Finalement, pour la deuxième étape à l’hiver 2021/22, l’avocat des familles Roth et Otto a pu obtenir un compromis. Ce dernier prévoyait que les parties puissent également accéder à leur maison à midi. Un bateau avait également été mis à disposition, circulant sur réservation et à heures fixes.
Paradoxalement, la traversée du chantier, présentée par le canton comme une solution acceptable lors de la première étape de travaux, a soudainement été interdite en dehors des heures fixes. Les responsables ont pris cette décision en estimant la traversée... trop périlleuse.

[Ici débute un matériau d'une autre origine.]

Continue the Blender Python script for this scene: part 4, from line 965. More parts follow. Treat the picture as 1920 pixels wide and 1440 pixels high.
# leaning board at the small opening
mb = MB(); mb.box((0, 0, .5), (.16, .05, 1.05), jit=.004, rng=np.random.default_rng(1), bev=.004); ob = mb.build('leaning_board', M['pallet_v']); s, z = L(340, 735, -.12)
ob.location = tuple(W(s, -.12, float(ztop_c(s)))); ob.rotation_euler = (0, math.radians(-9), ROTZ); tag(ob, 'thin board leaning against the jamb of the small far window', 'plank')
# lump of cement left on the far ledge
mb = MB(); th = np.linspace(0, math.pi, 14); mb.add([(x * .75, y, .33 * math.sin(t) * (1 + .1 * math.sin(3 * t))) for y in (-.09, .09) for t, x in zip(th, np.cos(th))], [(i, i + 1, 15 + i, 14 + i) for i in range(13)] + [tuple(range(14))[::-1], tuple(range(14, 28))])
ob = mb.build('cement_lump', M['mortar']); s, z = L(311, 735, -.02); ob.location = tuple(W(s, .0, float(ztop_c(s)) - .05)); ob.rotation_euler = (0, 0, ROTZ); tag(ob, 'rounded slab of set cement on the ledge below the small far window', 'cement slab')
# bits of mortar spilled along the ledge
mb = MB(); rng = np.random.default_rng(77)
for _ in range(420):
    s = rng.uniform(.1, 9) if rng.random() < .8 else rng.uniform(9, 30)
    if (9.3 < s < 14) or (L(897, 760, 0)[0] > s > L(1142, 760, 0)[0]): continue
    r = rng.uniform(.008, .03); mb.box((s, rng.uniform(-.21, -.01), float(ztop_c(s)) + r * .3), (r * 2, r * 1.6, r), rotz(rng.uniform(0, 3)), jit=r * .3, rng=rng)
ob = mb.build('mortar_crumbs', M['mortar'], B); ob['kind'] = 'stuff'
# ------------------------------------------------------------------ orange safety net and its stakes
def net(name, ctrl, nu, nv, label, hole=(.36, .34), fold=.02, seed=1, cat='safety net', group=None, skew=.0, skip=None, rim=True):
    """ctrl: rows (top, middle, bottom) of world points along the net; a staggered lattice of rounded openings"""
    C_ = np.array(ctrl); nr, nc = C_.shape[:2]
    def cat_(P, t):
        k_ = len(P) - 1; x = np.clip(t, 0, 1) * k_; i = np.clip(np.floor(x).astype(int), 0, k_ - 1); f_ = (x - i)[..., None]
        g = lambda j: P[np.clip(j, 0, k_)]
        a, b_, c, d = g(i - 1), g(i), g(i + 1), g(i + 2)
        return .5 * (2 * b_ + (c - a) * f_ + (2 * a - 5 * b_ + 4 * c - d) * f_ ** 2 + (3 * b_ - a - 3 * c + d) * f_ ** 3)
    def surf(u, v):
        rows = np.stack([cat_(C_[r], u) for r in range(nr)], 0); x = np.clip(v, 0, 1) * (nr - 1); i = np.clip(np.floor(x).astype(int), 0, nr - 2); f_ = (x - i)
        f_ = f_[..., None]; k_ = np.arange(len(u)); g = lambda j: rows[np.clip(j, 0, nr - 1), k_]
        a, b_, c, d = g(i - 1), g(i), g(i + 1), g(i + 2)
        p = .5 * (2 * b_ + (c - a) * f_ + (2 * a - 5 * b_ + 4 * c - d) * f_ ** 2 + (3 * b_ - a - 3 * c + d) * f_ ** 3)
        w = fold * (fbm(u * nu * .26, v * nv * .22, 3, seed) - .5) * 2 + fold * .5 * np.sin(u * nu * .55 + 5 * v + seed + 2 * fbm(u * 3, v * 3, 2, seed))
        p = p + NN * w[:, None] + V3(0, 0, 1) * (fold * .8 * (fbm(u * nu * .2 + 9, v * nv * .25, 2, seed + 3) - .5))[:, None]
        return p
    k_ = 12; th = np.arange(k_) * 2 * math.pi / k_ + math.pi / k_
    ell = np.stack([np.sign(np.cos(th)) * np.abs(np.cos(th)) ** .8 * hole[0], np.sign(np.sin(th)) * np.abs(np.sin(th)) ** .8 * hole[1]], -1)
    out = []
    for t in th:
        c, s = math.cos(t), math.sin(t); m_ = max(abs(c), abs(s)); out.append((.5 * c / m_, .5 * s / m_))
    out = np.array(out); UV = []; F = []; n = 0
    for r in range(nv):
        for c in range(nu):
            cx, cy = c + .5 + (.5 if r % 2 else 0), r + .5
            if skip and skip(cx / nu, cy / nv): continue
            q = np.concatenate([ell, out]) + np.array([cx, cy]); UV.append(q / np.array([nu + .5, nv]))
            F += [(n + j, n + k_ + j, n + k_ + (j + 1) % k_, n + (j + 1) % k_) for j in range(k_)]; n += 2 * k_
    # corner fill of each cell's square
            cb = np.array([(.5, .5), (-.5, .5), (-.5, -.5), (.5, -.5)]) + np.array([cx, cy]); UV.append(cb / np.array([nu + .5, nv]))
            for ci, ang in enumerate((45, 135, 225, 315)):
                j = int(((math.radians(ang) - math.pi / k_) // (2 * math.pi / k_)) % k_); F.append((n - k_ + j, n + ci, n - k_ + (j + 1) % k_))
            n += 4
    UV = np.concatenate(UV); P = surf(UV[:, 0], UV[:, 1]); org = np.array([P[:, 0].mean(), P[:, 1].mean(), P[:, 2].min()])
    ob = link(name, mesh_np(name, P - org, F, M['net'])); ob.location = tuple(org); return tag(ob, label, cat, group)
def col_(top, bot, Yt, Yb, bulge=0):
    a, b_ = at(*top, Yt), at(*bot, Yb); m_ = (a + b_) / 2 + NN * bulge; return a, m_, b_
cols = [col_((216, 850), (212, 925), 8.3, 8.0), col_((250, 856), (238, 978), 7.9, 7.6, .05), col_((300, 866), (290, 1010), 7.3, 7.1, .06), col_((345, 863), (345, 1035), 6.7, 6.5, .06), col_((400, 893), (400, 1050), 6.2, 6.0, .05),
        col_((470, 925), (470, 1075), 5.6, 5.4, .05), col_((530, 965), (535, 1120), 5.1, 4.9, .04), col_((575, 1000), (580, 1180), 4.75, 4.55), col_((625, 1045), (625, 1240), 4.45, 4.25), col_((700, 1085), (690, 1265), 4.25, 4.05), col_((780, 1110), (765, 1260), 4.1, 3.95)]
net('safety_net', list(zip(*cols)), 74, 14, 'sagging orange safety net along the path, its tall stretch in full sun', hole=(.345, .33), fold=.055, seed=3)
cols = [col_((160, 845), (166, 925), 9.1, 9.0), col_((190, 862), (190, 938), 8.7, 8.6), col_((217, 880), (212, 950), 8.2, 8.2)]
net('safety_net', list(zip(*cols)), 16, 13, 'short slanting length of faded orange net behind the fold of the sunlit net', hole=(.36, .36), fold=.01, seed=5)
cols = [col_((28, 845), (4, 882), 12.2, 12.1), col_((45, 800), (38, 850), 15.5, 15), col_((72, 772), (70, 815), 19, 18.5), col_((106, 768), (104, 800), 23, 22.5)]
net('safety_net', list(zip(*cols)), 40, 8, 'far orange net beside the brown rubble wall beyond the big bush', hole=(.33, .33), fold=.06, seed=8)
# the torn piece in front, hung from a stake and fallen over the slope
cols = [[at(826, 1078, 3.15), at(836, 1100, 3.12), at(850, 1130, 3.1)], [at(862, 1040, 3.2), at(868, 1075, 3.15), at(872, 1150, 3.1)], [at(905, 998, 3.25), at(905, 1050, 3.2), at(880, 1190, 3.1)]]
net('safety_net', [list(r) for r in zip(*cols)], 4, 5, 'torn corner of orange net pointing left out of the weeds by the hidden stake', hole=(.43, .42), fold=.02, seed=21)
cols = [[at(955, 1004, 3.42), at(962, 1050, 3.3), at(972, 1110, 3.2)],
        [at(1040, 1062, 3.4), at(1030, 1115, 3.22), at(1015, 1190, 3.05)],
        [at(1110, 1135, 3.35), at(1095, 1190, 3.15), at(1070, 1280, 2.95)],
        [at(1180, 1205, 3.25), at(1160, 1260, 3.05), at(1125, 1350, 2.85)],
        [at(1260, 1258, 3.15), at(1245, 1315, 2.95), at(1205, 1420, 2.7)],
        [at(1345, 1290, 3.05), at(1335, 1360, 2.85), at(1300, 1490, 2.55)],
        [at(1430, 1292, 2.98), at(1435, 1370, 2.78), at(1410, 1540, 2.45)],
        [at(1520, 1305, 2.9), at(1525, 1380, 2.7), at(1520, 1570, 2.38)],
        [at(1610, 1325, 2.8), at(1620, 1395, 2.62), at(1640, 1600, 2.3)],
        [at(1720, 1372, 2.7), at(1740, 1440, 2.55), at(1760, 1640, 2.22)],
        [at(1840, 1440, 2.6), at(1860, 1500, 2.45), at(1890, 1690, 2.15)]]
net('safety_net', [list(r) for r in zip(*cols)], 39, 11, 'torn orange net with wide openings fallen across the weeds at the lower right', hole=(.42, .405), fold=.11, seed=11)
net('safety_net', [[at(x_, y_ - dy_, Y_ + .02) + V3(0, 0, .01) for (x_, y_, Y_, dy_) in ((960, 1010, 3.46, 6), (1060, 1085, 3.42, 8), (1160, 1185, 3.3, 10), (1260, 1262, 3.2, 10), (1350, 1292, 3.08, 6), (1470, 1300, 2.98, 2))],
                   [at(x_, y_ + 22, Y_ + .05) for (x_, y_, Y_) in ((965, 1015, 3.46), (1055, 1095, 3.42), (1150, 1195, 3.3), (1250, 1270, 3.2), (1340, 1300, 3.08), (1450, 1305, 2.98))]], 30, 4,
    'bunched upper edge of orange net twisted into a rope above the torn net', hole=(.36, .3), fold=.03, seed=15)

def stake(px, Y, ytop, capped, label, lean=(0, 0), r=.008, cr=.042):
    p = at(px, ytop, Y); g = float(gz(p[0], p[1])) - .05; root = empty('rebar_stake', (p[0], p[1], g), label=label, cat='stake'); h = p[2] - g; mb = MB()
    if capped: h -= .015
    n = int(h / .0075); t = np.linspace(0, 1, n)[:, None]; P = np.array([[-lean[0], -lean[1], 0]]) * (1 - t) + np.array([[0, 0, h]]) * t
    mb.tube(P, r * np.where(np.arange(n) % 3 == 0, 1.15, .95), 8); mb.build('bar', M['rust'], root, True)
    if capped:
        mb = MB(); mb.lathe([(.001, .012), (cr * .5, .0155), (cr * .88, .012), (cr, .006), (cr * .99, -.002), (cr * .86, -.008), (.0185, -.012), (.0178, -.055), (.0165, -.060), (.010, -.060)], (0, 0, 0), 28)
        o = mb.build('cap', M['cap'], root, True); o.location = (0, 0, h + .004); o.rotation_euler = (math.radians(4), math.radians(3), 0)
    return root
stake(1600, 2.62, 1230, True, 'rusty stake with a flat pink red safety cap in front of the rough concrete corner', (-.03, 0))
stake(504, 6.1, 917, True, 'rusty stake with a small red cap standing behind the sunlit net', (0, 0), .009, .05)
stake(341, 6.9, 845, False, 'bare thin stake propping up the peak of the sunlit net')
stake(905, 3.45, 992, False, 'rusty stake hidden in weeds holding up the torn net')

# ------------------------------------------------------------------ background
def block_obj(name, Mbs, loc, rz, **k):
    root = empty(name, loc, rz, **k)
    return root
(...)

Indemnisation avec clause de renonciation
Après une longue dispute, la direction des travaux publics a finalement offert 35’000 francs à chacune des parties riveraines en guise de dédommagement, mais avec une clause de renonciation. Concrètement, cela signifie que Roth et Otto n’auraient pas pu formuler d’autres objections ou exigences et auraient dû renoncer à toute action en justice contre le canton. «Les autorités savaient très bien: ce qu’elles nous ont imposé est tout simplement illégal», s’indignent Roth et Otto.
En décembre 2021, les deux parties ont déposé une plainte pénale auprès du Ministère public de Nidwald contre les responsables du projet de construction, pour contrainte, mise en danger de la vie d’autrui et séquestration. Six mois plus tard, le Ministère public a fait savoir qu’il ne souhaitait pas ouvrir de procédure pénale. Il estime notamment qu’il n’a pas été prouvé qu’il y avait un danger de mort lors de la traversée du chantier.
Les deux familles sont résignées. Ils se sentent trahis et trompés par les autorités. «Nous sommes certes satisfaits du résultat des travaux. Mais nous n’aurions jamais pensé que tout cela se ferait sur notre dos, juste pour pouvoir économiser un peu d’argent, regrettent Erika Roth et Clemens Otto. Nous sommes également contre le gaspillage de l’argent des contribuables. Mais jamais des vies humaines ne devraient être mises en danger pour réduire les coûts.»
En juillet 2022, ils ont déposé un recours contre la décision du Ministère public auprès de la Cour suprême de Nidwald.